Wir haben damals viel miteinander erlebt, es waren turbulente Zeiten! Für mich war KD ein wichtiger Mensch im Prozess der Abnabelung vom Elternhaus. Irgendwann und irgendwie haben wir uns dann gegen Ende der 1970er Jahre aus den Augen verloren – ich weiß nicht mehr so genau warum. Aber so ist das oft mit Freunden: Man geht gemeinsam ein Stück auf dem Lebensweg, dann gabeln sich die Wege wieder. Doch sind es solche Menschen, die uns im Leben begegnen, und die uns auch noch nach Jahrzehnten in Erinnerung bleiben: Klaus war mir viele Jahre ein prägender Freund.
Geboren wurde Klaus-Dieter Degode am 28. November 1946. Eher zufällig lese ich heute in der Zeitung die Traueranzeige, er sei am 1. Mai einem schweren Unfall erlegen.
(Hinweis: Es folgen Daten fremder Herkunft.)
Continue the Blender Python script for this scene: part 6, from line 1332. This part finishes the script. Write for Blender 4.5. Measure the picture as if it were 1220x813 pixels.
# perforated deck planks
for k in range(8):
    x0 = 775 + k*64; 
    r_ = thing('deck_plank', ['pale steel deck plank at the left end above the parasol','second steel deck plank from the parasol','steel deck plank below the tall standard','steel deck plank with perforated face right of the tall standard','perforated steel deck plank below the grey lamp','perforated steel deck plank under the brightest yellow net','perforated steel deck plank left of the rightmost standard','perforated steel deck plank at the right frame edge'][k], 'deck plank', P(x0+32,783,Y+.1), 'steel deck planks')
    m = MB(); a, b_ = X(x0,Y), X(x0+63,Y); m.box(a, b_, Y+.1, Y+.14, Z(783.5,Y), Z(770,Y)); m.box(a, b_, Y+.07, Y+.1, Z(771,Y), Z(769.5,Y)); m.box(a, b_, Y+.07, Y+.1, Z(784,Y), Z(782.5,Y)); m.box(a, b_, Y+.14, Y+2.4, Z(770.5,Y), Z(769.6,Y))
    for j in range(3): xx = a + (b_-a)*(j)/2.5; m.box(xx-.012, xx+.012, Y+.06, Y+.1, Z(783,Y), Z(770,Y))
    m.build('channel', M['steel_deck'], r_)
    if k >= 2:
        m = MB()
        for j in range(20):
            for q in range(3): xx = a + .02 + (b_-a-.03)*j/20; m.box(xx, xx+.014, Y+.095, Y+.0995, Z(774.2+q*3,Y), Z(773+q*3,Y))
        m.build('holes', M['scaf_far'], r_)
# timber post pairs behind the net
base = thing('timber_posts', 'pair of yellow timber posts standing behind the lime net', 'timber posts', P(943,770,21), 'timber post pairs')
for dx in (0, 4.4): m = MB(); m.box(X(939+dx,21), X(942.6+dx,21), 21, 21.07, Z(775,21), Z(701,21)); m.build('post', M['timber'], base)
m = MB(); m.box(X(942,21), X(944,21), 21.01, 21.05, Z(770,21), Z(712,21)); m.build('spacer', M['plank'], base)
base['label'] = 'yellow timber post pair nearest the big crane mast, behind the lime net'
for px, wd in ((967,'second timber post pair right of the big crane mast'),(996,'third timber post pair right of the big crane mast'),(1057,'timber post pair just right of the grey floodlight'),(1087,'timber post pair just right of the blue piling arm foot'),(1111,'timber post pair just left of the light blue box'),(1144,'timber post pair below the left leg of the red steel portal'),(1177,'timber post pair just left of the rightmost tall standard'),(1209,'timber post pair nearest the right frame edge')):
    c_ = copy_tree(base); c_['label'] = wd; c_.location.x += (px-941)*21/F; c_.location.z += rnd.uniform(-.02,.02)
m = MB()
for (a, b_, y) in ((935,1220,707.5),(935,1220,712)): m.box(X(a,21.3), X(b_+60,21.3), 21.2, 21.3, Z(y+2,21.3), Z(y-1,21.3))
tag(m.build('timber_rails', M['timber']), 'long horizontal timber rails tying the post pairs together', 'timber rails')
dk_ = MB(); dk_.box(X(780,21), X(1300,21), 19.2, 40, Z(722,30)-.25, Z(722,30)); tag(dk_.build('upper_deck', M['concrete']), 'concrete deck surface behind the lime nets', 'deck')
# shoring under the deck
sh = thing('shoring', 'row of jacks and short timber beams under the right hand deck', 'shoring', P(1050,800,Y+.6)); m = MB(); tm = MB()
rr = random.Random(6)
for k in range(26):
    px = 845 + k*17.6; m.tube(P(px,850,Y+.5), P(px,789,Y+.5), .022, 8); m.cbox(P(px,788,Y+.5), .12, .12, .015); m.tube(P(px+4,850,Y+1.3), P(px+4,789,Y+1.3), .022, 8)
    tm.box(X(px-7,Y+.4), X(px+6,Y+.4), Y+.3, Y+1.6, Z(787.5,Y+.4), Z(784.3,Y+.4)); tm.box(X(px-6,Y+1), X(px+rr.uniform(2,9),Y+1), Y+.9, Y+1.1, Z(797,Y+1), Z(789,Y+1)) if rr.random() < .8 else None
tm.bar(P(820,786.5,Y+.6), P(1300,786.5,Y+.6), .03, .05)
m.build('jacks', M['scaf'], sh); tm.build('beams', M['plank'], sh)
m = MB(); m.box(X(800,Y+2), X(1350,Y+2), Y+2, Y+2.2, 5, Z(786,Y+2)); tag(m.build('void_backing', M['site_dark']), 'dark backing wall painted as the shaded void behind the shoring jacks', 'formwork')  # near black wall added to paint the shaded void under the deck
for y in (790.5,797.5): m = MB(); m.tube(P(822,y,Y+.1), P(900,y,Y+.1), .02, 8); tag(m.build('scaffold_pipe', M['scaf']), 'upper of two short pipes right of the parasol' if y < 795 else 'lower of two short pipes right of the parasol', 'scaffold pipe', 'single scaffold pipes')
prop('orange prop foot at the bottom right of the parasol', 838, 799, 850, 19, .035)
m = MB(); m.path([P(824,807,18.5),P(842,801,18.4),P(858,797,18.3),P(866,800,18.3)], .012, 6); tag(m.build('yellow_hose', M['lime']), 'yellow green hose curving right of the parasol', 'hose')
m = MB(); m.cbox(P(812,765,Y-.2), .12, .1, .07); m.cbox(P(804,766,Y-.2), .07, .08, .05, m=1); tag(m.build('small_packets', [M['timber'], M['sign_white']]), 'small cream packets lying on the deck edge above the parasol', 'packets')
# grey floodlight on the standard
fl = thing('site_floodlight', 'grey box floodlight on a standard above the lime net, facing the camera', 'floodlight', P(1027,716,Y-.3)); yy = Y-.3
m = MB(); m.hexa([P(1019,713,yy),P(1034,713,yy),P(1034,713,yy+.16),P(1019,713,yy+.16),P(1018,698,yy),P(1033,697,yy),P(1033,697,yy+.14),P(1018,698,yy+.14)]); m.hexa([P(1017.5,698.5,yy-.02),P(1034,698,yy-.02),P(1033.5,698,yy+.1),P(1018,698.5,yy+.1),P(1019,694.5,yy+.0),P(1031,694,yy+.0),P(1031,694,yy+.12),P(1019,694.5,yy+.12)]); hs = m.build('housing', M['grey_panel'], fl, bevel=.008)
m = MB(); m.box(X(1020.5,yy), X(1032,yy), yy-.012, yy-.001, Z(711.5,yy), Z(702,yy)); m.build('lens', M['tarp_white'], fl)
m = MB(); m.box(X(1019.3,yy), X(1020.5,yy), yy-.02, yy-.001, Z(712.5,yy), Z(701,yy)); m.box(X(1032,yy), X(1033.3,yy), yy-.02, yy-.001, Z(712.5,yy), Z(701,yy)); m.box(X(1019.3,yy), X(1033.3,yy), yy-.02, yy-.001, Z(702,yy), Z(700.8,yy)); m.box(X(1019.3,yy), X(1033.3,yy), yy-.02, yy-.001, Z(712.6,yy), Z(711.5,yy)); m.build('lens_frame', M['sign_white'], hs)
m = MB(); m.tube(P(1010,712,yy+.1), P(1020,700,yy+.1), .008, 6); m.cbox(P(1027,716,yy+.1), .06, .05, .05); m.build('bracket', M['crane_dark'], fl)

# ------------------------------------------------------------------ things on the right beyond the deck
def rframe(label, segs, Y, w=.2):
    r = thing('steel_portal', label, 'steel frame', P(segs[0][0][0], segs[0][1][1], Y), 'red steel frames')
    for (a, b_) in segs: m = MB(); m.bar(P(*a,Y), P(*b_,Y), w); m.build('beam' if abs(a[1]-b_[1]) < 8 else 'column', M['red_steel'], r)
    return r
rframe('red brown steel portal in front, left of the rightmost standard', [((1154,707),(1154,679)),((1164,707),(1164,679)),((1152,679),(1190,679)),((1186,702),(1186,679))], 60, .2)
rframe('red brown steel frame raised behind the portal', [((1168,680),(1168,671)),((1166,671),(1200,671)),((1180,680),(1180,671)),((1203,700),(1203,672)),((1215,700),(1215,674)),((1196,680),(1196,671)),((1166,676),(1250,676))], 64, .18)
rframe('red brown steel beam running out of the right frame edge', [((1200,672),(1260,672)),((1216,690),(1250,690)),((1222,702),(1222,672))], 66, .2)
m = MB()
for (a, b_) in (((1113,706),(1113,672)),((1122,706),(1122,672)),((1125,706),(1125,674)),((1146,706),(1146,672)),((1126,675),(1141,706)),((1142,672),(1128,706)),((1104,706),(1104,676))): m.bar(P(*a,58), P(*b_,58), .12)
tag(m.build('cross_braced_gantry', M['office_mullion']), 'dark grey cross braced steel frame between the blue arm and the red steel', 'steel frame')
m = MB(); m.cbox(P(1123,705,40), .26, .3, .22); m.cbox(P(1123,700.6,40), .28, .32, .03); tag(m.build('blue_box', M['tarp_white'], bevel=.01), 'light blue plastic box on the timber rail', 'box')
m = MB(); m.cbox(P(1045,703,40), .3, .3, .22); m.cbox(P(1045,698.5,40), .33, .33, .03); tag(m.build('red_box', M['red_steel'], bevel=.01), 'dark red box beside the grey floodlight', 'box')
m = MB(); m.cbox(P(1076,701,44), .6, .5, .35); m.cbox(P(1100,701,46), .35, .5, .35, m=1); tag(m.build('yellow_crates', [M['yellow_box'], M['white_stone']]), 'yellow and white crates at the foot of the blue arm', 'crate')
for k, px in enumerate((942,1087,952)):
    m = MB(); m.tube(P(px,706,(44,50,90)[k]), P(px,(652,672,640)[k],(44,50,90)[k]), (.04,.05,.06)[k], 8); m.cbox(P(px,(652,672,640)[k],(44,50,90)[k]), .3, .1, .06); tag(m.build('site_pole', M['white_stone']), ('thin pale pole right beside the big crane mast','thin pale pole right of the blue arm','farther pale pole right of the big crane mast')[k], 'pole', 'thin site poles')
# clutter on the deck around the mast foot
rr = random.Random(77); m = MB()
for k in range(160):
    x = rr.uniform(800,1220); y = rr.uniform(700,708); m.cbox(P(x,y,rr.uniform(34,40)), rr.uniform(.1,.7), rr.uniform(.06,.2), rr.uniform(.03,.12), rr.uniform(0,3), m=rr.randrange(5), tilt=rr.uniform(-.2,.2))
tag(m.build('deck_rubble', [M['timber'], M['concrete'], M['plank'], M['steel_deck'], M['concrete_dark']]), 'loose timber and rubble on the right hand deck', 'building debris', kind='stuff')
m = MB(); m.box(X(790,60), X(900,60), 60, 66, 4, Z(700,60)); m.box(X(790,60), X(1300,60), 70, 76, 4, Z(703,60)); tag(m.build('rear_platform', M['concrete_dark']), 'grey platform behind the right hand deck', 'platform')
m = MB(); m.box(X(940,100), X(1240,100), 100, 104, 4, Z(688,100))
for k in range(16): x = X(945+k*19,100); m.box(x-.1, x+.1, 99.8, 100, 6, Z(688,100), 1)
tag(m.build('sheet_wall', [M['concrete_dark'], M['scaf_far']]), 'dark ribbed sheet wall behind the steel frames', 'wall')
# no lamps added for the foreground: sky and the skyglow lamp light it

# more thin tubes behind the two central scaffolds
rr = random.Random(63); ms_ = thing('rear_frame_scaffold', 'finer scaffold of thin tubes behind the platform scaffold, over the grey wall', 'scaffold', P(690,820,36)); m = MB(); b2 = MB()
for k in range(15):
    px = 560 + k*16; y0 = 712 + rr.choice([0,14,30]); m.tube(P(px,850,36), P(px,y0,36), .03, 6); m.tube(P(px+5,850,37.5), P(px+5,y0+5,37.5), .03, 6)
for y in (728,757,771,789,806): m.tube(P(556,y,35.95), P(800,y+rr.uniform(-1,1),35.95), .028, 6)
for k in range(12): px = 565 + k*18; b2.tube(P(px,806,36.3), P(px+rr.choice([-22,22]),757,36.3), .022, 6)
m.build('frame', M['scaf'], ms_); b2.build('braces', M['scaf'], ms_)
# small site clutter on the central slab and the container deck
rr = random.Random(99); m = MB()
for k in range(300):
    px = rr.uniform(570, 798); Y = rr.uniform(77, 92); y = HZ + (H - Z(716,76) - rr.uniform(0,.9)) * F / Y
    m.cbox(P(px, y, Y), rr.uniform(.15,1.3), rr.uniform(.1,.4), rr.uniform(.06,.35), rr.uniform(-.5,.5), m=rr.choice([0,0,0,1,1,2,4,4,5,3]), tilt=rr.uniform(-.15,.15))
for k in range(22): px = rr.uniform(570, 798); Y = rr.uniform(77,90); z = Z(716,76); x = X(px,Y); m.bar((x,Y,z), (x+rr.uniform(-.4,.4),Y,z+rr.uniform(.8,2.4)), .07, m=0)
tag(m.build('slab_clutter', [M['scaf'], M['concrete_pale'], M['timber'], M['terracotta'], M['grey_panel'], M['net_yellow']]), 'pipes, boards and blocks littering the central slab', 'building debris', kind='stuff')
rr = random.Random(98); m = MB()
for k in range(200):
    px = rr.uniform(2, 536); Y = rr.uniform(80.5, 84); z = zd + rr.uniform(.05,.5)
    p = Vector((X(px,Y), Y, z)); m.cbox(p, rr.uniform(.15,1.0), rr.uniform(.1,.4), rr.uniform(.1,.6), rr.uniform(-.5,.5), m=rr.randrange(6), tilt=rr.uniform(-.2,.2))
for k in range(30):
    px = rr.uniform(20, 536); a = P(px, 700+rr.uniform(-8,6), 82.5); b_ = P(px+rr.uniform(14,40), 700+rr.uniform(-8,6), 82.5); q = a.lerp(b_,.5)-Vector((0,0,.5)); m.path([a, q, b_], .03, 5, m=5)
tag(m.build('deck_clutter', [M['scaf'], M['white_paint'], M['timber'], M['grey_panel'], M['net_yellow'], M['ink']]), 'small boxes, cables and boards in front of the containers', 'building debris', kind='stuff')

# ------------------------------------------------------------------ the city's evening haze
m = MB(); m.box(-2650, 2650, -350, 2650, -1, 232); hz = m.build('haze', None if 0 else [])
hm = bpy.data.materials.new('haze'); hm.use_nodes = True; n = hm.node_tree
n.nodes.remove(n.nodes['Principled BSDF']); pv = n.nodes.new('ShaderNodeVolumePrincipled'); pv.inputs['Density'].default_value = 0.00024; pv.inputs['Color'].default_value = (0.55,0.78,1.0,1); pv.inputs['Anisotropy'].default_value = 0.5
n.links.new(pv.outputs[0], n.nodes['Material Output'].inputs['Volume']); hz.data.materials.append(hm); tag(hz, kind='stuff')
Er war uns eben zeitlebens immer ein Stückchen voraus, dafür hat er stets gesorgt. „Doch mit des Geschickes Mächten ist kein ew’ger Bund zu flechten.“ (Schiller)
Karl-Heinz, ich hätte es kaum besser ausdrücken können!
Ich war damals der Junge von nebenan in Frankenburg und war zusammen mit Euch auf Elba. KD war wirklich aussergewöhnlich und wird auch mir immer in Erinnerung bleiben. Nachdem ich Anfang der 80er nach Frankreich zog, hatte auch ich so langsam den Kontakt mit ihm verloren. Hab ihn wohl in den Neunzigern zum letzten Mal getroffen.
Zu meinem tiefen Bedauern!
JB
Lieber Jürgen,
hab Dank für Deine Zeilen! Man ist ja nie sicher, ob man das richtig formuliert hat und wie das ankommt.
So ein Nachruf hat ja immer auch etwas – oder viel? oder vor allem? – mit einem selber zu tun!
Für mich ist das auch ein Anstoß für eine Gedanken- und Gefühlsreise in die eigene Vergangenheit.
Aus der zeitlichen Distanz wird oft einiges klarer.
Ich werde nachher mal die Fotos von Elba suchen, um Dich da zu finden. Da waren je eine Menge Leute dabei damals.
Leider gab es da und danach ja Streit – damit war mE auch das Ende der Freundschaft eingeläutet.